La costruzione è sullo sfondo, non necessaria: il guadagno vero è nel percorso e non nella realizzazione. La protesta della rete No Ponte: parti della Sicilia non hanno accesso continuo a un bene essenziale come l’acqua e manca un piano che investa sulla prevenzione degli incendi

Il 10 agosto la comunità militante della rete No Ponte ha indetto una manifestazione per la chiusura della società Stretto di Messina Spa sotto lo slogan «vogliamo l’acqua dal rubinetto, non il ponte sullo Stretto!»

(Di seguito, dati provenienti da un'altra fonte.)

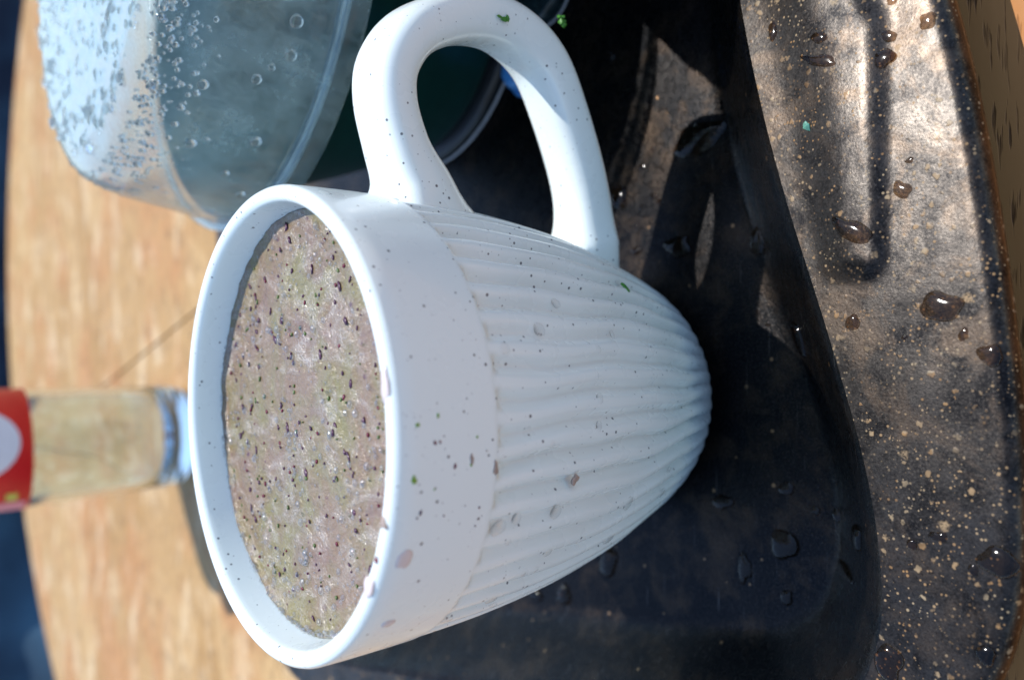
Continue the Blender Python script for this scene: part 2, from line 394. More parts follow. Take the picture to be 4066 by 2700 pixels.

Per la rete No Ponte è essenziale sottolineare qualcosa che è plasticamente evidente: parti della Sicilia non hanno accesso continuo ad un bene essenziale come l’acqua e necessità di un piano «che fermi questa emorragia» e che investa sulla prevenzione degli incendi. 

 

Per esempio, la settimana scorsa a Messina la distribuzione idrica razionata e alternata ha riguardato decine di migliaia di cittadini in diversi quartieri della città. L’accesso all’acqua è «ovviamente un simbolo: potremmo parlare di scuola, di sanità, di servizi», dice l’attivista No Ponte Luigi Sturniolo: «Il ponte non é un’infrastruttura ma un dispositivo politico-finanziario». Infatti, dopo una sorta di pausa della propaganda sul ponte dal 2013 a fine 2022, è ripresa la «colonizzazione ad ogni costo dell’immaginario comune, come se il ponte sullo Stretto fosse l’unica possibilità per noi». La rete No Ponte sottolinea che bisogna tenere a mente che si può fare la reviviscenza del contratto anche perché i governi precedenti (anche quelli che ora si oppongono all’opera) non hanno liquidato Stretto di Messina Spa. Per questo la battaglia si concentra molto intorno alla chiusura della società concessionaria: senza la società salta tutta l’operazione. La diatriba «ponte sì, ponte no» la avvantaggia poiché allunga i tempi e facilita quello che gli attivisti definiscono «iter spezzatino» in cui si può procedere con i cantieri senza avere ancora un progetto esecutivo. L’operazione Ponte è infatti una procedura nella quale la costruzione è sullo sfondo e, in realtà, non è neanche necessaria: il guadagno vero è nel percorso e non nella realizzazione. Chi appoggia l’opera ha a cuore che il progetto continui ad esistere per costruire consenso, produrre azioni, avvantaggiare le filiere e le società di costruzione.

 

Sembra intrinsecamente culturale il “benaltrismo” italiano del «c’è sempre qualcosa di più importante di cui occuparsi» e, tuttavia, nel caso del Ponte il governo sembra non riuscire a dare una priorità alle esigenze (di sopravvivenza, neanche di benessere) dei territori.

 

Ci sono una serie di domande sospese e volutamente ignorate nel dibattito pubblico intorno al ponte sullo Stretto di Messina. Prima tra tutte, e puramente di natura economico politica: qual è la previsione di aumento di ricchezza della Sicilia con questo ponte? Poi: chi si arricchisce e perché? Se qualche ingegnere e politico si diverte a battere i piedi sul punto nevralgico tettonico del Mediterraneo, per sentirsi di aver superato i limiti della scienza o dell’ingegneria, che faccia pure, ma, forse, che si superi a casa sua?

 

Inoltre, la macchina repressiva che in tutta Italia tenta di divorare, da decenni, chiunque si opponga ad opere inutili ovviamente arriva anche in Sicilia con il Ddl sicurezza. Lo scopo non è solo quello di reprimere i militanti della Rete (che non si fermano per un aumento di pena), ma tutta la società civile che ha a cuore il destino del territorio a cui appartiene. Si cerca di emarginare chi è in lotta da decenni dipingendo come «radicale» qualunque tipo di contestazione. Vent’anni di opposizione all’opera non si fermeranno per un decreto o l’intensificarsi della propaganda: si resiste finché non ci sarà «una bandiera no ponte su ogni balcone».